Wie reagieren die Kunden?

Allerdings gibt es auch einige Hürden, die sowohl Dienstleister als auch Auftraggeber zu bewältigen haben. Eben weil sich die Arbeiten nur schlecht standardisieren lassen, bringen nur geringere Löhne auch geringere Kosten, Mengeneffekte schlagen sich dagegen kaum nieder. KPO erfordert hohe Qualitätsstandards, ausgereifte Kontrollprozesse, Investitionen in die Infrastruktur, tiefes Vertrauen zum Geschäftspartner sowie ein verstärktes Risoko-Management, warnt beispielsweise der Brancheninformationsdienst "Kennedy Information".

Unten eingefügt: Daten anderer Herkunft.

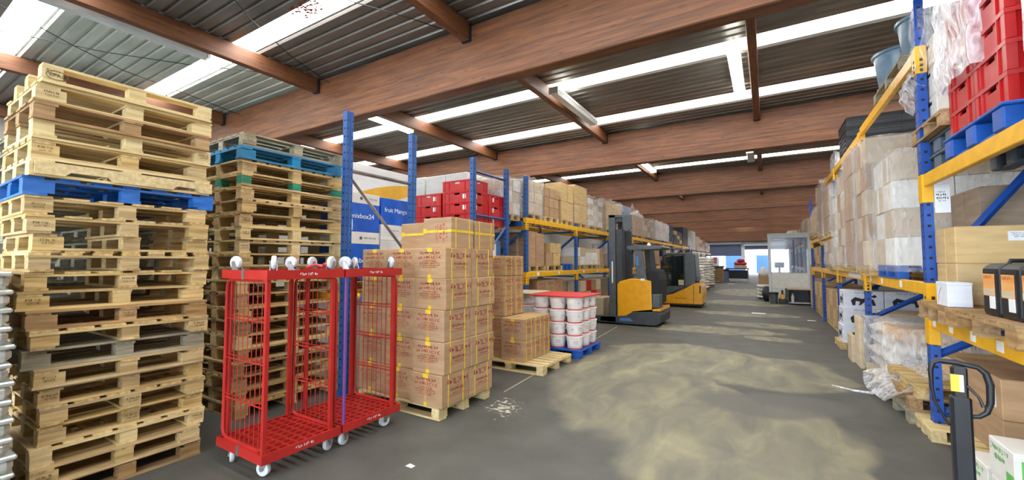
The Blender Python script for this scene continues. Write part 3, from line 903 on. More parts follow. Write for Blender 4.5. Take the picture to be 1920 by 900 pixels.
def cage_panel(t, y, x0, x1, z0, z1):
    fr = MB()
    rr = 0.06
    pts = [(x0, y, z0 + rr), (x0, y, z1 - rr), (x0 + rr * 0.3, y, z1 - rr * 0.3), (x0 + rr, y, z1), (x1 - rr, y, z1), (x1 - rr * 0.3, y, z1 - rr * 0.3), (x1, y, z1 - rr), (x1, y, z0 + rr), (x1 - rr * 0.3, y, z0 + rr * 0.3), (x1 - rr, y, z0), (x0 + rr, y, z0), (x0 + rr * 0.3, y, z0 + rr * 0.3)]
    fr.tube(pts, 0.014, 8, closed=True)
    part('panel_frame', fr, 'red_paint', t, smooth=True)
    g = MB()
    n = 9
    for i in range(1, n):
        x = x0 + (x1 - x0) * i / n
        g.tube([(x, y, z0), (x, y, z1)], 0.0035, 5)
    for k in range(1, 4):
        z = z0 + (z1 - z0) * k / 4
        g.tube([(x0, y, z), (x1, y, z)], 0.006, 5)
        g.tube([(x0, y + 0.008, z + 0.025), (x1, y + 0.008, z + 0.025)], 0.005, 5)
    part('panel_wires', g, 'red_paint', t, smooth=True, kind='stuff')


CX0, CX1 = -3.80, -3.13
for (y0, y1, near) in ((1.69, 2.345, True), (2.365, 3.02, False)):
    t = thing('roll_cage', 'red wire roll cage nearest the tall pallet stack' if near else 'red roll cage beside the strapped carton pallet', 'roll cage', ((CX0 + CX1) / 2, (y0 + y1) / 2, 0), group='red roll cages')
    ox, oy = (CX0 + CX1) / 2, (y0 + y1) / 2
    x0, x1, a, b = CX0 - ox, CX1 - ox, y0 - oy, y1 - oy
    deck(t, x0, x1, a, b, 0.13, False)
    for (px, py) in ((x0 + 0.08, a + 0.09), (x1 - 0.08, a + 0.09), (x0 + 0.08, b - 0.09), (x1 - 0.08, b - 0.09)):
        caster(t, px, py, 0.13, False)
    if near: cage_panel(t, a + 0.035, x0 + 0.025, x1 - 0.05, 0.2, 1.455)
    cage_panel(t, b - 0.04, x0 + 0.025, x1 - 0.04, 0.2, 1.455)
    # corner posts (open channels)
    for (px, py, mm) in ((x1 - 0.03, a + 0.025, 'red_paint'), (x1 - 0.03, b - 0.085, 'red_paint'), (x0 + 0.03, a + 0.06, 'red_paint'), (x0 + 0.03, b - 0.085, 'red_paint')):
        if not near and py < 0 and px > 0:
            part('corner_post', MB().tube([(px, py, 0.2), (px, py, 1.46)], 0.015, 10), 'purple', t, smooth=True, label='violet sleeved corner post')
        else:
            part('corner_post', MB().prism([(-0.016, -0.014), (0.016, -0.014), (0.016, 0.014), (0.011, 0.014), (0.011, -0.008), (-0.011, -0.008), (-0.011, 0.014), (-0.016, 0.014)], 'z', 0.2, 1.46), mm, t, loc=(px, py, 0))
    u = thing('dolly', 'overturned red dolly with castors up, on the nearest roll cage' if near else 'overturned red dolly with castors up, on the second roll cage', 'dolly', (ox, oy, 1.462), group='overturned red dollies')
    deck(u, x0, x1, a, b, 0.0, True)
    for (px, py) in ((x0 + 0.08, a + 0.09), (x1 - 0.08, a + 0.09), (x0 + 0.08, b - 0.09), (x1 - 0.08, b - 0.09)):
        caster(u, px, py, 0.055, True)
tag(part('strap', MB().tube([(-3.45, 2.2, 1.545), (-3.40, 2.25, 1.57), (-3.36, 2.3, 1.55), (-3.31, 2.27, 1.575), (-3.27, 2.33, 1.55), (-3.32, 2.38, 1.56), (-3.38, 2.33, 1.58)], 0.012, 6), 'red_plastic', smooth=True), 'crumpled red strap lying on top of the overturned dollies', 'strap')

# ================================================================== cartons


def carton(label, x, y, z, dx, dy, dz, m='carton', rz=0.0, group=None, tape='y', note=None, parent=None, name='carton', sheet=None):
    """x,y centre, z bottom. tape: axis the top seam runs along (None = bare). note: a white sheet on that face"""
    c = 0.006
    key = ('carton', round(dx, 2), round(dy, 2), round(dz, 2))
    me = cached(key, m, lambda: MB().cbox(-dx / 2, dx / 2, -dy / 2, dy / 2, 0, dz, c))
    if parent is not None:
        t = link('carton', me, parent, (x, y, z), (0, 0, rz))
    else:
        t = thing(name, label, 'box', (x, y, z), rz, group)
        link('body', me, t)
    w = 0.025
    tk = ('tape', tape, key)
    if tape == 'y':
        f = lambda: MB().box(-w, w, -dy / 2 - 0.0015, dy / 2 + 0.0015, dz - 0.07, dz + 0.0012)
        f = lambda: MB().box(-w, w, -dy / 2, dy / 2, dz, dz + 0.0012).box(-w, w, -dy / 2 - 0.0015, -dy / 2, dz - 0.07, dz + 0.0012).box(-w, w, dy / 2, dy / 2 + 0.0015, dz - 0.07, dz + 0.0012)
        link('tape', cached(tk, 'tape', f), t)
    elif tape == 'x':
        f = lambda: MB().box(-dx / 2, dx / 2, -w, w, dz, dz + 0.0012).box(-dx / 2 - 0.0015, -dx / 2, -w, w, dz - 0.07, dz + 0.0012).box(dx / 2, dx / 2 + 0.0015, -w, w, dz - 0.07, dz + 0.0012)
        link('tape', cached(tk, 'tape', f), t)
    if note:
        sw, shh, u, v = note[1:] if len(note) > 1 else (0.1, 0.13, 0, 0.5)
        me2 = cached(('note', sw, shh), 'paper', lambda: MB().box(-sw / 2, sw / 2, -0.001, 0, -shh / 2, shh / 2))
        loc = {'-x': (-dx / 2 - 0.0005, u, dz * v), '-y': (u, -dy / 2 - 0.0005, dz * v), '+x': (dx / 2 + 0.0005, u, dz * v)}[note[0]]
        rot = {'-x': NX, '-y': (0, 0, 0), '+x': PX}[note[0]]
        s = link('paper_label', me2, t, loc, rot)
        if parent is None:
            link('label_print', cached(('lp', sw, shh), 'black_print', lambda: scrawl(sw * 0.8, shh * 0.7, [(shh * 0.1, 1), (shh * 0.07, 0.8), (shh * 0.07, 0.9), (shh * 0.16, 0.7)], 5)), s, (0, -0.0016, 0))
    return t


def printed_carton(label, x, y, z, dx, dy, dz, rz, group, straps=True, seed=1, turned=False):
    t = carton(label, x, y, z, dx, dy, dz, 'carton', rz, group, None)
    key = (round(dx, 2), round(dy, 2), round(dz, 2))
    e = 0.0018
    # flaps meet on the -y face: a thin proud seam strip and yellow tape tabs
    link('seam_tape', cached(('seam', key), 'tape', lambda: MB().box(-0.02, 0.02, -dy / 2 - e, -dy / 2, 0.004, dz - 0.004)), t)
    link('tape_tab', cached(('tabs', key), 'yellow_tape', lambda: MB().box(-0.035, 0.035, -dy / 2 - 2 * e, -dy / 2, dz - 0.04, dz + e)), t)
    link('tape_tab', cached(('tabs2', key), 'yellow_tape', lambda: MB().box(-0.022, 0.022, -dy / 2 - 2 * e, -dy / 2, 0.002, 0.04)), t)
    if straps:
        for s in (-0.27, 0.27):
            me = cached(('strap', key), 'yellow_tape', lambda: MB().box(-dx / 2 - e, dx / 2 + e, -0.007, 0.007, dz, dz + e).box(dx / 2, dx / 2 + e, -0.007, 0.007, 0, dz + e).box(-dx / 2 - e, -dx / 2, -0.007, 0.007, 0, dz + e))
            link('strap', me, t, (0, s * dy, 0))
    me = cached(('print', key), 'red_print', lambda: scrawl(dx * 0.74, dz * 0.74, [(dz * 0.10, 0.85), (dz * 0.10, 1.0), (dz * 0.05, 0.55), (dz * 0.05, 0.9), (dz * 0.045, 0.85), (dz * 0.045, 0.6)], 11))
    link('print', me, t, (0, -dy / 2 - e * 1.6, dz * 0.02 + dz * 0.5))['kind'] = 'stuff'
    me = cached(('print2', key), 'red_print', lambda: scrawl(dy * 0.7, dz * 0.66, [(dz * 0.18, 1.0), (dz * 0.03, 0.1), (dz * 0.09, 0.7), (dz * 0.06, 0.5), (dz * 0.03, 0.9)], 12))
    link('print', me, t, (dx / 2 + e * 1.2, 0.02, dz * 0.5), PX)['kind'] = 'stuff'
    return t


# ---- strapped carton pallet beside the cages
pallet('pale wooden pallet under the tall strapped carton stack', -3.45, 3.71, 0, 1.22, 0.90, 0.127, 'B', 'wood_light', boards=6)
cdx, cdy, cdz = 0.435, 0.44, 0.322
for l in range(5):
    sx, sy = 0.012 * (l % 2) - 0.008 * l + 0.01, 0.018 * l + 0.0
    for ix in range(3):
        for iy in range(2):
            lab = f'strapped carton in the {ORD[l + 1]} layer, {("aisle", "middle", "rack")[ix]}-side column {("nearest the cages", "away from the cages")[iy]}'
            printed_carton(lab, -2.80 - cdx / 2 - ix * (cdx + 0.022) + sx + R.uniform(-0.008, 0.006), 3.25 + cdy / 2 + iy * (cdy + 0.006) + sy - 0.02 * 0 + (0.0, 0.035, 0.06)[ix] + R.uniform(0, 0.012), 0.127 + l * (cdz + 0.001), cdx, cdy, cdz, R.uniform(-0.012, 0.012), 'red-printed strapped cartons on the near pallet')
zt = 0.127 + 5 * (cdz + 0.001)
for k, (x, y, dx, dy, dz, lab) in enumerate([(-3.08, 3.68, 0.40, 0.40, 0.335, 'carton with upright red print atop the strapped stack, nearest the cages'), (-3.08, 4.115, 0.40, 0.41, 0.325, 'yellow-banded carton atop the strapped stack at its far end'), (-3.50, 3.76, 0.40, 0.42, 0.30, 'lower banded carton atop the strapped stack on the rack side')]):
    t = carton(lab, x, y, zt, dx, dy, dz, 'carton', R.uniform(-0.01, 0.01), 'red-printed strapped cartons on the near pallet', None)
    e = 0.002
    part('band', MB().box(dx / 2, dx / 2 + e, -dy / 2 - e, dy / 2 + e, dz * 0.52, dz * 0.60).box(-dx / 2, dx / 2 + e, -dy / 2 - e, -dy / 2, dz * 0.52, dz * 0.60), 'yellow_tape', t)
    for s in (-0.3, 0.3):
        part('strap', MB().box(-dx / 2 - e, dx / 2 + e, -0.007, 0.007, dz, dz + e).box(dx / 2, dx / 2 + e, -0.007, 0.007, 0, dz), 'yellow_tape', t, loc=(0, s * dy, 0))
    part('tape_tab', MB().box(-dx / 2 + 0.0, -dx / 2 + 0.05, -dy / 2 - 2 * e, -dy / 2, dz * 0.5, dz * 0.66), 'yellow_tape', t)
    if k == 0:
        o = part('print', scrawl(dz * 0.66, 0.26, [(0.026, 0.5), (0.03, 0.95), (0.035, 0.8), (0.016, 0.9), (0.016, 0.7)], 21), 'red_print', t, loc=(0.02, -dy / 2 - 0.002, dz * 0.5), rot=(0, math.pi / 2, 0))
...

Mit KPO werden außerdem keine internen Backend-Prozesse verlagert, sondern zum Teil Aufgaben, die der KPO-Auftraggeber wiederum seinem Kunden in Rechnung stellt. KPO fördert somit die Geheimniskrämerei. "Was macht eine Anwaltskanzlei, die von ihren Kunden 350 Dollar pro Stunde für eine juristische Analyse verlangt, selbst aber nur 100 Dollar pro Stunde für einen indischen Sachbearbeiter gezahlt und das Ergebnis lediglich vom eigenen Junior-Berater prüfen lassen hat?", fragt der Branchendienst. Es werde interessant sein zu beobachten, ob Kunden ihren Geschäftspartnern den Rücken kehren, wenn diese die Verlagerung der Arbeit in Niedriglohnländer offen und ehrlich einräumen. Noch interessanter werde es allerdings sein, so "Kennedy Information", wie die Kunden reagieren, wenn sie erfahren, dass die Dienste ausgelagert wurden, ohne dass sie darüber informiert wurden.